The Short Tenure CMO
CMOs have the lowest tenure of any role on the executive team. Spencer Stuart’s 2022 annual study of CMOs found that the average tenure was only 40 months. Median tenure was 28 months. CEOs typically remain in their roles for twice as long as CMOs – 85 months according to the study. The positive news from the study was that women outnumbered men in the CMO role for the first time in the study.
Why are there so many short-tenure CMOs? What is the root cause of the high turnover rate? The answer is the extremely diverse range of skills required for success. Over the past 15 years, the CMO role has evolved. The modern 21st-century CMO needs to be much more analytical and technical than her/his 20th-century predecessor. However, the creative and strategic skills that historically were the hallmarks of a great marketing leader continue to be critical as well. In other words, today’s CMO needs to have both a strong left brain and a right brain.
The 10 Skills Modern CMOs Need to Master
The Left Brain CMO
Consider what the scope of responsibility a CMO at a $100M SaaS provider might include. A lot of the responsibility is quantitative and left-brained in nature:
- Technology – Oversee a Martech stack with 10-20 apps capturing billions of data points about user activity on search engines, digital ads, website, and content.

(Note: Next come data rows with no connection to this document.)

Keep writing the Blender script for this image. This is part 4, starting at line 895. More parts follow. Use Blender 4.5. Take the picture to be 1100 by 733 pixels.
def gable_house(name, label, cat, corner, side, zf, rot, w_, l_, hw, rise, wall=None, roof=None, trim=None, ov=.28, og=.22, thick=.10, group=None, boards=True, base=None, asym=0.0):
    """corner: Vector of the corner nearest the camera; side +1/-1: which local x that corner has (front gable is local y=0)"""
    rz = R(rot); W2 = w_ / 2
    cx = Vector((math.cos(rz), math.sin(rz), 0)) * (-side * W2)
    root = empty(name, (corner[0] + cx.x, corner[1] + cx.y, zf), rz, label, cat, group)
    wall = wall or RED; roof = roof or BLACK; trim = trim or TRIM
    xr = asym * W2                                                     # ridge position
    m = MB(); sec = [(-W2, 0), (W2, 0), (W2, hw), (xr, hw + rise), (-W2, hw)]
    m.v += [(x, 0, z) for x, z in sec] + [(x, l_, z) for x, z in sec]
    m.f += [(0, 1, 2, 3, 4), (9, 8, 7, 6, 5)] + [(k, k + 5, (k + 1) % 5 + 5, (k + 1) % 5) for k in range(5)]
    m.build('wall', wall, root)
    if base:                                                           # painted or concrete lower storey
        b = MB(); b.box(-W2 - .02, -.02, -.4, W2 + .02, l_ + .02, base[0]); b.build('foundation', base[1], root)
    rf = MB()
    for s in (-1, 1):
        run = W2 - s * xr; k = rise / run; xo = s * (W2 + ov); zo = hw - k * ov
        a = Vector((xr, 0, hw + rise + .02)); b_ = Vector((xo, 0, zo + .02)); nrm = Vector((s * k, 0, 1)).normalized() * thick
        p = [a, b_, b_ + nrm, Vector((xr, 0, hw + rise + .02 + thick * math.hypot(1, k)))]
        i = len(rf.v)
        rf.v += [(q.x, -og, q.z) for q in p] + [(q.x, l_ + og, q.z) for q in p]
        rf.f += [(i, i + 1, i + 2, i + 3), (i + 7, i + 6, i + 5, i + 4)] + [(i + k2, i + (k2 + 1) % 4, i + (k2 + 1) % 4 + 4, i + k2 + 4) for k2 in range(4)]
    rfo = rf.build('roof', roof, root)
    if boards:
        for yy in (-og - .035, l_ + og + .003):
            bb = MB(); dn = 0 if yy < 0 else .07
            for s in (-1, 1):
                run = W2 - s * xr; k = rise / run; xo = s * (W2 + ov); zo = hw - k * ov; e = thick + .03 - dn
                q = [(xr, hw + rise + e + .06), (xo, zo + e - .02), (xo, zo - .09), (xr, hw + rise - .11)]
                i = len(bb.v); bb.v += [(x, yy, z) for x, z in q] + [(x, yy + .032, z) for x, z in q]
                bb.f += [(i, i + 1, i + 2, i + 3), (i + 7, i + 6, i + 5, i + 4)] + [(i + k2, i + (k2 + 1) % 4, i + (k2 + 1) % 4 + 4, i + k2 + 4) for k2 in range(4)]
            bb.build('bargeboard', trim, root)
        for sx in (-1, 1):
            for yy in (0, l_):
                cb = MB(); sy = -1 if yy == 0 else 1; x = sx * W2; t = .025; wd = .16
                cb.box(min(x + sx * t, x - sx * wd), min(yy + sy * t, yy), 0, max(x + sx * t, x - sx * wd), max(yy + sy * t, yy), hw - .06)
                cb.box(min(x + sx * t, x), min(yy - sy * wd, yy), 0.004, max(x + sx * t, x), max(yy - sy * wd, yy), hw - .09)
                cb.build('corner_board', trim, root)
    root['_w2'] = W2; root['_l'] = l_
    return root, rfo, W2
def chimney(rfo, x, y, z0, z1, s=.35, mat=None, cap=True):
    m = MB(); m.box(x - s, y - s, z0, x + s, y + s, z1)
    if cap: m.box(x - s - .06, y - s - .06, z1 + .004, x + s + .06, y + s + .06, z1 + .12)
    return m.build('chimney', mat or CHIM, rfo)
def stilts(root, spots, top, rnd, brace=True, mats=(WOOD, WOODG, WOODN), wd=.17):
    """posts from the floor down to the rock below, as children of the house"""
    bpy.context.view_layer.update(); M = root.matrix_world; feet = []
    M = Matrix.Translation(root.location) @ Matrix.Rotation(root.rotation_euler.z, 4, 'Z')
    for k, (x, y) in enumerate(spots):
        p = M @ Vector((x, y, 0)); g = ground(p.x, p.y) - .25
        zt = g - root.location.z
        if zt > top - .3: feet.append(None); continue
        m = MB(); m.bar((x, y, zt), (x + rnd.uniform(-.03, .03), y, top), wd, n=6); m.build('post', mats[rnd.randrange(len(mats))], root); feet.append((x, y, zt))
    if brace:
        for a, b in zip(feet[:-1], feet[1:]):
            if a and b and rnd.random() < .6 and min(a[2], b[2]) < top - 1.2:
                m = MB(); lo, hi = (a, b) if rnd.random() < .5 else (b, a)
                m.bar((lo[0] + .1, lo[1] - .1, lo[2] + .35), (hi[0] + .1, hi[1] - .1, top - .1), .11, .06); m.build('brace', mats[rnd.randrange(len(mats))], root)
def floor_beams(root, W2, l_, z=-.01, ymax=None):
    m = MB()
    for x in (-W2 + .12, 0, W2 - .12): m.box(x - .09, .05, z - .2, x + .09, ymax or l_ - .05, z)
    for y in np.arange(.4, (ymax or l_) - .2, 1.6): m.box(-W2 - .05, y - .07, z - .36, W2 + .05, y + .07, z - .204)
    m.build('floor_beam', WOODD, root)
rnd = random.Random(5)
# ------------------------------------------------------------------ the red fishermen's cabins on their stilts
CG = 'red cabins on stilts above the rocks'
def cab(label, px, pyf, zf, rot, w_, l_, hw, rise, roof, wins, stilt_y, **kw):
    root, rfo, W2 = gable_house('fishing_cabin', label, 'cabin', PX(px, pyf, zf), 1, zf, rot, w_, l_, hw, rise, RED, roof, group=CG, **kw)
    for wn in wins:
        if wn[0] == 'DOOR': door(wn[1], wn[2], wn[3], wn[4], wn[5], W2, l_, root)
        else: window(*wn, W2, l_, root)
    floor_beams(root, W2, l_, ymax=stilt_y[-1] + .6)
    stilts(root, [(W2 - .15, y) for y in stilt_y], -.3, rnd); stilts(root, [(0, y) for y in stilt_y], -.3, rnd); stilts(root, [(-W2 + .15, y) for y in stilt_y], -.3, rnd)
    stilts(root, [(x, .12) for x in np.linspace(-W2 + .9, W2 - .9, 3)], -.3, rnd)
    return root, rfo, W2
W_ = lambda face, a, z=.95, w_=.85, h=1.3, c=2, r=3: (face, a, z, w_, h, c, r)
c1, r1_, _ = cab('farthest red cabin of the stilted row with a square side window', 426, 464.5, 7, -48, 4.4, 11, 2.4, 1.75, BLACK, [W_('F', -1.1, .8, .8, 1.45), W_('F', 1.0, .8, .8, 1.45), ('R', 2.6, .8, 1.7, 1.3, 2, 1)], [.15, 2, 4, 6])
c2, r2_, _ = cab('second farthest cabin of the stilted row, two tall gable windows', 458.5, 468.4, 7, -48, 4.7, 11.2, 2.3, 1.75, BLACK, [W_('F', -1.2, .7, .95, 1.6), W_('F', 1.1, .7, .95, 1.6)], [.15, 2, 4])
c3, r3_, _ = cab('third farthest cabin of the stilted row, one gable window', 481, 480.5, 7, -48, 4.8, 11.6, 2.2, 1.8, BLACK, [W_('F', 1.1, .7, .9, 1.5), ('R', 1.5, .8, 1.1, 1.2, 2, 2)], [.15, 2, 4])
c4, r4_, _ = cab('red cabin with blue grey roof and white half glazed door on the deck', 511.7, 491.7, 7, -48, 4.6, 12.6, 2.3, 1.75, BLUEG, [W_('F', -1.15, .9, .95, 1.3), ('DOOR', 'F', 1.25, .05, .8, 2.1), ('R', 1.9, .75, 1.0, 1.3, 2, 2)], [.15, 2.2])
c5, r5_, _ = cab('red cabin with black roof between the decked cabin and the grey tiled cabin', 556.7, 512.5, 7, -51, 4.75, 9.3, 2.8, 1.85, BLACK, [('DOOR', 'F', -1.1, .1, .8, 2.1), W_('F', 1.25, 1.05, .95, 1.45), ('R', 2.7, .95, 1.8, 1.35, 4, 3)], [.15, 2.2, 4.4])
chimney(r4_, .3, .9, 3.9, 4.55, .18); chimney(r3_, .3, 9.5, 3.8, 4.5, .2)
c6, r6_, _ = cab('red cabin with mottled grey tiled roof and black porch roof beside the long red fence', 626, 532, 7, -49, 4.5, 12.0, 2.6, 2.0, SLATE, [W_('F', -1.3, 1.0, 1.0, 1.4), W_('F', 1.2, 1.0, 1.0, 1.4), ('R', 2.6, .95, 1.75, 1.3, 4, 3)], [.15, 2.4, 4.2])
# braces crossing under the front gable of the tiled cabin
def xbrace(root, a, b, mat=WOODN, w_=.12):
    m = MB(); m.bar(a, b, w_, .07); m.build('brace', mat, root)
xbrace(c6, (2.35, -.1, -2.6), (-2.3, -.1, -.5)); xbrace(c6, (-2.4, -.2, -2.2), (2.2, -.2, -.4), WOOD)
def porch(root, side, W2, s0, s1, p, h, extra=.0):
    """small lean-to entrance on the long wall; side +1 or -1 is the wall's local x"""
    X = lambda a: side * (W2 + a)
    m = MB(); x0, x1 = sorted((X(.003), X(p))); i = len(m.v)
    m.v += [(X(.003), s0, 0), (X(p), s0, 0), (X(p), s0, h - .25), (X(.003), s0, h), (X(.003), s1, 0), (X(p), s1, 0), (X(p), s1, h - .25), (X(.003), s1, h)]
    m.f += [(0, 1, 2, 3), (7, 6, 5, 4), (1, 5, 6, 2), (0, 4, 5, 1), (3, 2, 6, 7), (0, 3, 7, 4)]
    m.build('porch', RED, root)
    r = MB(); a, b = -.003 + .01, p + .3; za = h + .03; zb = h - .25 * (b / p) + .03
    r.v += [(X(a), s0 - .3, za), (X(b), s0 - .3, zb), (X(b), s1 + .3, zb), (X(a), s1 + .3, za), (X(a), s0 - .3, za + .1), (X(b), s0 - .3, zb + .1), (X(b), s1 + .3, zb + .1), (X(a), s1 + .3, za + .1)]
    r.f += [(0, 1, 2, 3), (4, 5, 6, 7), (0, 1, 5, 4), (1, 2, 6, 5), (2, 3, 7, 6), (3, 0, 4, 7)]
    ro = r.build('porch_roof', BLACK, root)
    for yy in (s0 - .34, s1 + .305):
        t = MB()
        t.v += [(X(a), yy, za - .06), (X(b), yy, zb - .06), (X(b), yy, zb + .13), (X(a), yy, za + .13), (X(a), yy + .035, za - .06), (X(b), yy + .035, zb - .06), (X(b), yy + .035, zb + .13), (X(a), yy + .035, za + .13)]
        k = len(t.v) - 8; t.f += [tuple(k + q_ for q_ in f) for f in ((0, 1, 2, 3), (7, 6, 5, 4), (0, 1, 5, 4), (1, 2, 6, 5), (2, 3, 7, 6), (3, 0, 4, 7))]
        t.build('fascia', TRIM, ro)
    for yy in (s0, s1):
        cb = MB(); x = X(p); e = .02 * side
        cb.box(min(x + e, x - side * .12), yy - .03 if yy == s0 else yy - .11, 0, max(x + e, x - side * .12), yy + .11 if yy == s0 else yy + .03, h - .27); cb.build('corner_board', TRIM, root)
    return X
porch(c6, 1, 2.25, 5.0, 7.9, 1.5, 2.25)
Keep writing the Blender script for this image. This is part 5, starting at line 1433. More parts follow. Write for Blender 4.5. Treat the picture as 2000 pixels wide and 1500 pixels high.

- Financial – Quantify the ROI from $20M+ budget spend across multiple regions and product lines, deciding how best to allocate funds to hit pipeline and sales targets.
- Analytical – Present to investors at a quarterly board meeting on the metrics for recent marketing campaigns – leads, pipeline, bookings, and conversion rates through the funnel.
- Product Marketing – Communicate the value proposition of technical products like DevOps, AI/ML, blockchain, or perhaps vertical SaaS apps focused on healthcare, logistics, or payments.
- Execution – Oversee team responsible for project managing dozens of campaigns across dozens of channels – tradeshows, webinars, email, social media, search engines, and digital ad platforms.
The Right Brain CMO
The CMO also needs to manage a lot of right-brained activities, which are strategic and creative in nature. Their scope of responsibilities include:
- Storyteller – Develop a compelling narrative that gets the target audience to not only pay attention, but change their viewpoint on how to solve a problem.
- Evangelist – Act as an evangelist for the company, pitching Gartner analysts, Wall Street Journal reporters, and social media influencers on why their firm is the best.
- Strategic – Paint a vision for how the market will evolve over the comping years and the challenges customers will face. The goal is to establish their firm as the thought leader in the space
- Creative – Find ways to stand out from the noise, with attention-getting videos, infographics, and live event experiences that create word-of-mouth buzz in real life and on social media.
- Leadership – Build a world-class team of marketers with an innovative culture that rewards high-performance and offers on-going career development opportunities to retain top talent.
An Impossible Task
Take a quick look through the list above and think about how many people you have met in your career that check all of those boxes. You can probably think of many that check all the left-brain boxes. There are many great execution-oriented leaders who can master the technical, analytical, and financial dimensions of the CMO role. But ask these “great executers” to xxxx and they will flounder. Conversely, you can find many gifted idea-generators who excel at creative, evangelism, and storytelling. But ask these “strategic thinkers” to start reporting on metrics and taking on lead quotas and they will run the other direction.
It’s virtually impossible to find someone who excels at the diverse range of skills. Nonetheless, most CMO search processes take only a few weeks to complete. The decision process usually goes like this – let’s select someone that is good at the skills that are most important to us and they can surround themselves with people that are smarter than them in the other areas. Two years later they realize that wasn’t the right approach and start a search for a new CMO.